Much of the reaction on the Salon site followed the Kabuki Theater of “center” versus “left” tendencies on the subject; Glenn and I both got trash-talked an awful lot. For a more nuanced reaction, check out Big Tent Democrat’s take at TalkLeft.

One comment on “Right-Sizing the Big Tent

  1. Cugel on

    After reading both articles a couple of points:
    1. DURING elections is no time to discipline politicians. That time is either BEFORE or AFTER elections.
    2. During THIS election Democratic voters are looking to get rid of the dominant Republican mis-rulers. They are not keen on calls to exact revenge on Democrats.
    In 2009 it’s going to be a different ball-game if Obama wins. At that point progressives are immediately going to start developing a rather LARGE list of policy differences with Obama.
    There’s going to be problems with his desire to ramp up the Afghanistan war, that’s not going to go well and U.S. casualty rates are likely to soar. The more Afghanis feel that someone is trying to establish the rule of Kabul over them the more they will fight. They fought the Soviet installed regime, they fought the Taliban, they are fighting Karzai and the northern tribes that replaced the Taliban now. It’s only going to get worse the more we try to exert control.
    This has the potential to be like JFK and Vietnam.
    Then Iraq is still going to be a severe problem. Just because McCain and the media are trumpeting that “we’ve won! The surge worked!” doesn’t make it true as pointed out on this site.
    There’s going to be the problem of “residual troops.” What Obama wants and what progressives want (total evacuation of Iraq and leaving the country to the Iraqis without intereference) are night and day. Obama is talking about keeping hundreds of thousands of Americans (military advisers, economists, security personnel, experts of all stripes, spooks and CIA operatives, etc.) and lots of bases, including our Fortress Embassy and probably the Green Zone as well — all under U.S. control, even if there is some fig-leaf “transfer” of autonomy over to the Iraqis.
    The Iraqis don’t want any of this. It’s a replay of Vietnam, with a dash of Israeli policy towards the Palestinians as also mentioned on this site.
    There will be plenty of domestic problems as well.
    The 70 vote defection on FISA ought to make something clear. The real lack is a progressive lobbying effort in Washington that controls money and clout.
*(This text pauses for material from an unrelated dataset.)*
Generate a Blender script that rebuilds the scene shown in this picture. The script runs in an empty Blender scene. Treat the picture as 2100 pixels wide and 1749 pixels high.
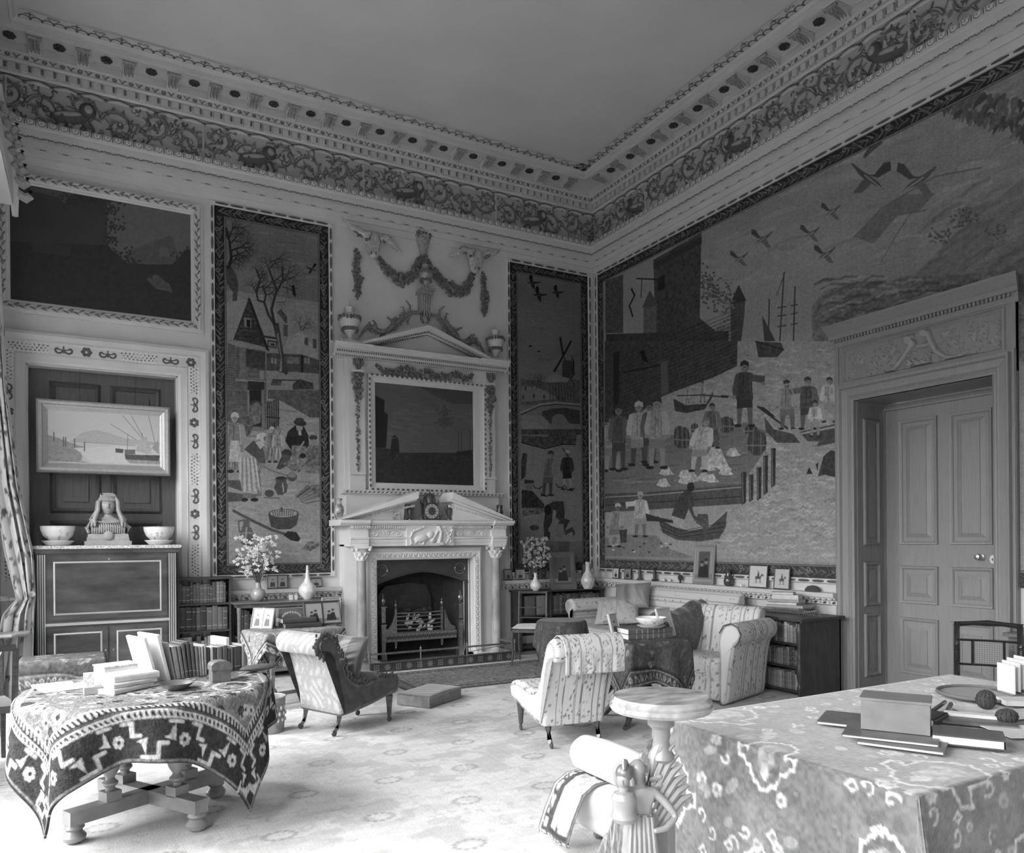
import bpy, bmesh, math, random
import numpy as np
from mathutils import Vector, Matrix

# ------------------------------------------------------------------ camera
# corner of back wall (y=0) and right wall (x=0) is the origin, metres, floor z=0
CAM = np.array([-6.92196, -9.82625, 1.6])
FPX, HD, ROLL, CYP = 1574.6, 0.505754, -0.0079062, 1107.43
_F = np.array([math.sin(HD), math.cos(HD), 0.0])
_R0 = np.array([math.cos(HD), -math.sin(HD), 0.0])
_U0 = np.array([0.0, 0.0, 1.0])
_R = math.cos(ROLL) * _R0 + math.sin(ROLL) * _U0
_U = -math.sin(ROLL) * _R0 + math.cos(ROLL) * _U0
scene = bpy.context.scene
cd = bpy.data.cameras.new('camera')
cd.sensor_fit = 'HORIZONTAL'
cd.sensor_width = 36
cd.lens = FPX / 2100 * 36
cd.shift_y = (CYP - 874.5) / 2100
cd.clip_start = 0.05
cam = bpy.data.objects.new('camera', cd)
scene.collection.objects.link(cam)
cam.matrix_world = Matrix([[_R[0], _U[0], -_F[0], CAM[0]], [_R[1], _U[1], -_F[1], CAM[1]],
                           [_R[2], _U[2], -_F[2], CAM[2]], [0, 0, 0, 1]])
scene.camera = cam
# ------------------------------------------------------------------ light
wd = bpy.data.worlds.new('world')
scene.world = wd
wd.use_nodes = True
SKY = 30.0
_nt = wd.node_tree
_bg = _nt.nodes['Background']
_bg.inputs[1].default_value = SKY
_tc = _nt.nodes.new('ShaderNodeTexCoord')
_sp = _nt.nodes.new('ShaderNodeSeparateXYZ')
_rp = _nt.nodes.new('ShaderNodeValToRGB')          # overcast sky: dark ground, pale horizon, bright above
_nt.links.new(_tc.outputs['Generated'], _sp.inputs[0])
_nt.links.new(_sp.outputs['Z'], _rp.inputs[0])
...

Many of these people aren’t “Bush Dogs” at all, they are run of the mill Democrats who just aren’t feeling any pressure from the left so they don’t vote for liberal causes.
    Its a nice effort to develop this, but we’d be much better off targeting Democrats in blue districts who don’t vote with us, than Bush Dogs in Rep +5 districts.
    It took conservatives 15 years before they got Ronald Reagan elected. In the mean time how many “betrayals” by Rockyfeller Republicans did they have to endure?
    Noam Chomsky has called Nixon the “last liberal president” for his creation of EPA and various environmental laws, his espousal of “treatment first” drug policy, etc. He was in a liberal era and couldn’t tilt nearly as far to the right as Bush can now, after Neo-con crusaders have been planting seeds for 20-30 years.
    Obama might, if we are successful, be the “last conservative president.”
    This is going to take a long time.